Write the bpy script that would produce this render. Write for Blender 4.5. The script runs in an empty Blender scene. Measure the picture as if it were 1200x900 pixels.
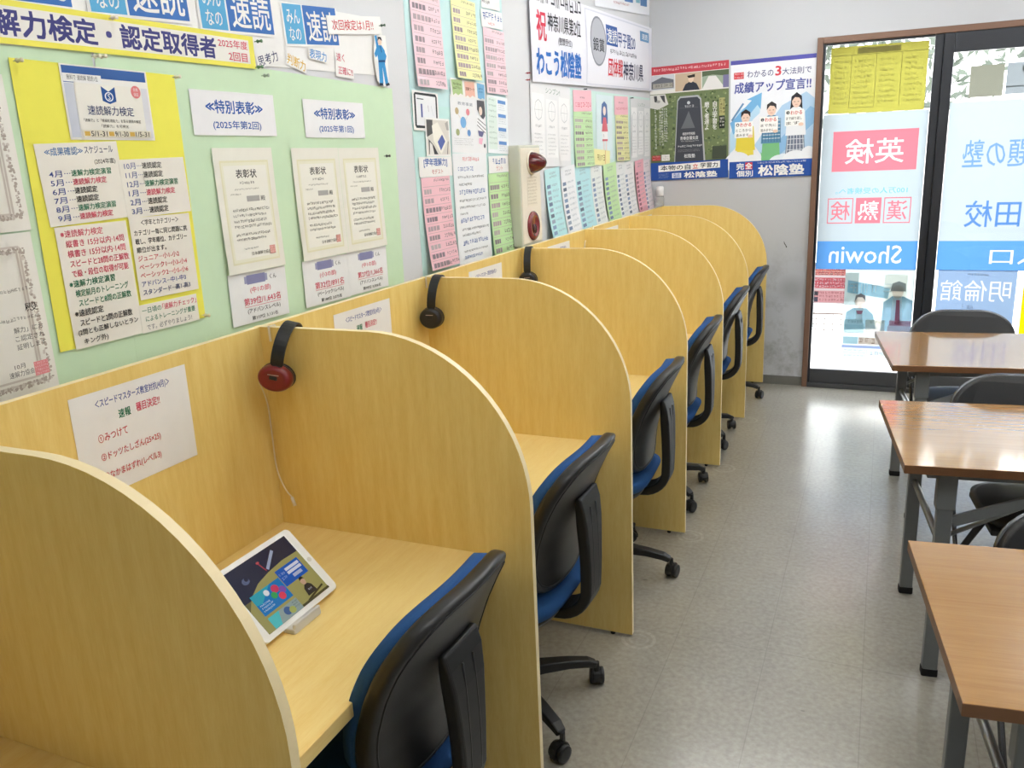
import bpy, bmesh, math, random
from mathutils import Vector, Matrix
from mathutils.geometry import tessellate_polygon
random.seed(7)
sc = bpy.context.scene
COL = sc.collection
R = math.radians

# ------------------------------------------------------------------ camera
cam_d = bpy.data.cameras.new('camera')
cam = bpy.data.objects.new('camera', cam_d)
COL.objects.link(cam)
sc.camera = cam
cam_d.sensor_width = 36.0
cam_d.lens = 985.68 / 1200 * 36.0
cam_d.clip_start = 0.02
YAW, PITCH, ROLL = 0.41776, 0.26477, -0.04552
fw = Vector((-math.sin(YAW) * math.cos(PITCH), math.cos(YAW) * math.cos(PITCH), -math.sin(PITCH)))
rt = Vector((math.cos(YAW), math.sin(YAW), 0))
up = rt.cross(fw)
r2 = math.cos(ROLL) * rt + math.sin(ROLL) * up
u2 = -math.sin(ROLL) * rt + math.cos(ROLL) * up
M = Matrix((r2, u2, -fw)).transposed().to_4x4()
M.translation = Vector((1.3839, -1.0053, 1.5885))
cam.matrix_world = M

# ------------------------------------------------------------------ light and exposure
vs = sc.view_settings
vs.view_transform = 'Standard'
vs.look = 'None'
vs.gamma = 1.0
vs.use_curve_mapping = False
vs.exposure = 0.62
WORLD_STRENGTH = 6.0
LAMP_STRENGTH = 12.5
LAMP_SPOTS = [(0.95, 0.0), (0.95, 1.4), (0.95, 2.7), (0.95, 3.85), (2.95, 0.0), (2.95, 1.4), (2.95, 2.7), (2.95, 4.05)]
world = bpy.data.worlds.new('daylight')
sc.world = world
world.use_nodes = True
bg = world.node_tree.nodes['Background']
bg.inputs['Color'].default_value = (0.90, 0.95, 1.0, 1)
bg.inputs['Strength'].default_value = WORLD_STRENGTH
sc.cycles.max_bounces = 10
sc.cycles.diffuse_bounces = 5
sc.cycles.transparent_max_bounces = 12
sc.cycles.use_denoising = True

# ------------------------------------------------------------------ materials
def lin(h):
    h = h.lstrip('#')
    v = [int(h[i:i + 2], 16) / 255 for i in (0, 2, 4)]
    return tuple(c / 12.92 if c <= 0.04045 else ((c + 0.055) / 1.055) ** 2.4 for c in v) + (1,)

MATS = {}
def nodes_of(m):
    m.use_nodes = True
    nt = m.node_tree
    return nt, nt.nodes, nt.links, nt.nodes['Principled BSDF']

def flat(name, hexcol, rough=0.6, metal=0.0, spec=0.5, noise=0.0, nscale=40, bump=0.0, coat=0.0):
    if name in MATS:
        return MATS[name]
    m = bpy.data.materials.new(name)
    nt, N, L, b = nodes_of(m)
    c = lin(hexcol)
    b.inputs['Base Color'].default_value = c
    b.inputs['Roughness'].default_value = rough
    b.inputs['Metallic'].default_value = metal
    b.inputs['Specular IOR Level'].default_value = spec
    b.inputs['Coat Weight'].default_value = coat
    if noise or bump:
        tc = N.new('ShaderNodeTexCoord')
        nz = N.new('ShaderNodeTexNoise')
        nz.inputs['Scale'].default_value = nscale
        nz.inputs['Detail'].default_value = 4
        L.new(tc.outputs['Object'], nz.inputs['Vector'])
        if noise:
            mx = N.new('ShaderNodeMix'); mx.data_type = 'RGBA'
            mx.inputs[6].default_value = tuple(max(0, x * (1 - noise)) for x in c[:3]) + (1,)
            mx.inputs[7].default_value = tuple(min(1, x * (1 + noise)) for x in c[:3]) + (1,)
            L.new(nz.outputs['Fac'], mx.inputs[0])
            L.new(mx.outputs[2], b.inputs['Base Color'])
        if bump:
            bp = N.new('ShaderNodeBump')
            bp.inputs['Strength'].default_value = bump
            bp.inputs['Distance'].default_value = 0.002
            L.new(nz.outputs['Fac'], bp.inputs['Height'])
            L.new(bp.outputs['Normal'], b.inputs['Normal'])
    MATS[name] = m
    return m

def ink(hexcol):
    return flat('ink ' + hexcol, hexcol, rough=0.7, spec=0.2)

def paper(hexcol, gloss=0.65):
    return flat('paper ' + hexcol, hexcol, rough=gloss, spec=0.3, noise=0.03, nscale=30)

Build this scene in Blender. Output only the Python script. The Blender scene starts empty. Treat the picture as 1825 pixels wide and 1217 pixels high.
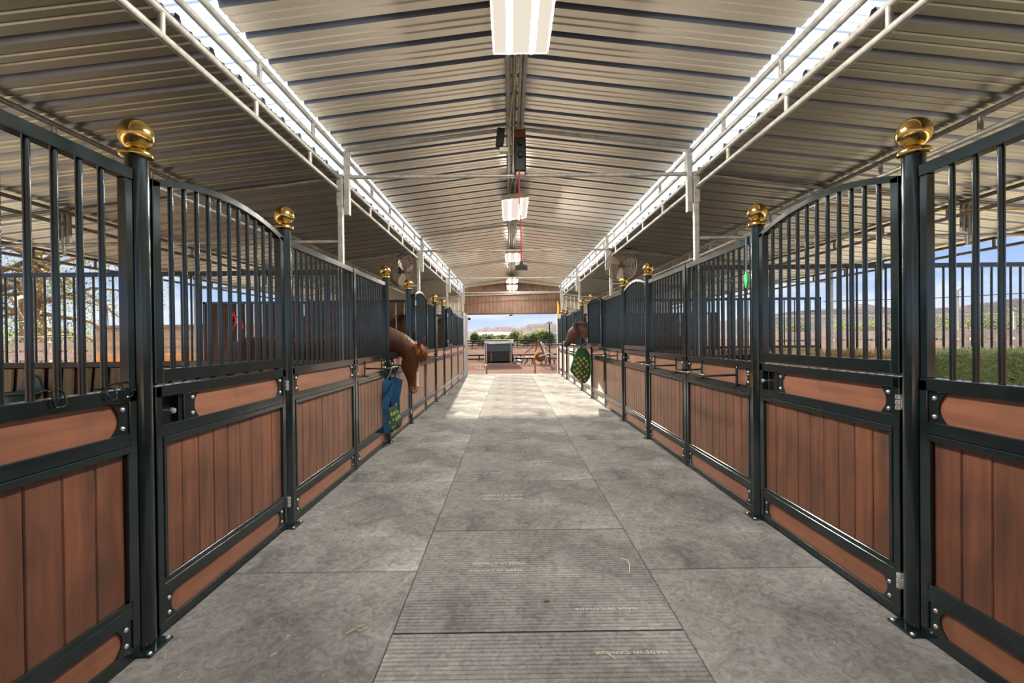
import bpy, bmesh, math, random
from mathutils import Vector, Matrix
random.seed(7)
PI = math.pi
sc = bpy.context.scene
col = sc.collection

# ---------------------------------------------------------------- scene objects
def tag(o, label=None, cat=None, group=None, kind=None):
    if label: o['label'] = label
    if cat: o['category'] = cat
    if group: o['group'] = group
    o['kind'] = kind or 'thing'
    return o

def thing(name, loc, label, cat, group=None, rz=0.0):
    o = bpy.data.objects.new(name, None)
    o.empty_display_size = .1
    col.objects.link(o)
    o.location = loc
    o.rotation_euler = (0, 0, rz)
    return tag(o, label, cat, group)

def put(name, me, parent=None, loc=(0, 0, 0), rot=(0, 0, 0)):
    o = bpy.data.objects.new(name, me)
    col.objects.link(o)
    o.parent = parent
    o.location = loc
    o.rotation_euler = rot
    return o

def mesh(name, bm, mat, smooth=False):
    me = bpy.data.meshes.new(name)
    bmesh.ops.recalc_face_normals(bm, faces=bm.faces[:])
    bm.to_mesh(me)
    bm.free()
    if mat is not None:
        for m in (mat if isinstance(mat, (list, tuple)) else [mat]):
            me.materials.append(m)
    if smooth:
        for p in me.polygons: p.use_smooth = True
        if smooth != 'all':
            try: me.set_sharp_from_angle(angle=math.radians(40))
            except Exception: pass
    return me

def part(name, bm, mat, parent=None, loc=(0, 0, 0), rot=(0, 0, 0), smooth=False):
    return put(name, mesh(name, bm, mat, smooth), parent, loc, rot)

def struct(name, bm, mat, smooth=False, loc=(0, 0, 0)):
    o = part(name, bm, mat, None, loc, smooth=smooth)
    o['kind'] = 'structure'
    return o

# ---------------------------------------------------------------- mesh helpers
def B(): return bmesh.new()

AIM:
Omit the pictures, then repeat exactly each line from the beginning of the listing through the line with "sc.cycles.use_denoising = True".

ANSWER FOR THE TASK:
Write the bpy script that would produce this render. Write for Blender 4.5. The script runs in an empty Blender scene. Measure the picture as if it were 1200x900 pixels.
import bpy, bmesh, math, random
from mathutils import Vector, Matrix
from mathutils.geometry import tessellate_polygon
random.seed(7)
sc = bpy.context.scene
COL = sc.collection
R = math.radians

# ------------------------------------------------------------------ camera
cam_d = bpy.data.cameras.new('camera')
cam = bpy.data.objects.new('camera', cam_d)
COL.objects.link(cam)
sc.camera = cam
cam_d.sensor_width = 36.0
cam_d.lens = 985.68 / 1200 * 36.0
cam_d.clip_start = 0.02
YAW, PITCH, ROLL = 0.41776, 0.26477, -0.04552
fw = Vector((-math.sin(YAW) * math.cos(PITCH), math.cos(YAW) * math.cos(PITCH), -math.sin(PITCH)))
rt = Vector((math.cos(YAW), math.sin(YAW), 0))
up = rt.cross(fw)
r2 = math.cos(ROLL) * rt + math.sin(ROLL) * up
u2 = -math.sin(ROLL) * rt + math.cos(ROLL) * up
M = Matrix((r2, u2, -fw)).transposed().to_4x4()
M.translation = Vector((1.3839, -1.0053, 1.5885))
cam.matrix_world = M

# ------------------------------------------------------------------ light and exposure
vs = sc.view_settings
vs.view_transform = 'Standard'
vs.look = 'None'
vs.gamma = 1.0
vs.use_curve_mapping = False
vs.exposure = 0.62
WORLD_STRENGTH = 6.0
LAMP_STRENGTH = 12.5
LAMP_SPOTS = [(0.95, 0.0), (0.95, 1.4), (0.95, 2.7), (0.95, 3.85), (2.95, 0.0), (2.95, 1.4), (2.95, 2.7), (2.95, 4.05)]
world = bpy.data.worlds.new('daylight')
sc.world = world
world.use_nodes = True
bg = world.node_tree.nodes['Background']
bg.inputs['Color'].default_value = (0.90, 0.95, 1.0, 1)
bg.inputs['Strength'].default_value = WORLD_STRENGTH
sc.cycles.max_bounces = 10
sc.cycles.diffuse_bounces = 5
sc.cycles.transparent_max_bounces = 12
sc.cycles.use_denoising = True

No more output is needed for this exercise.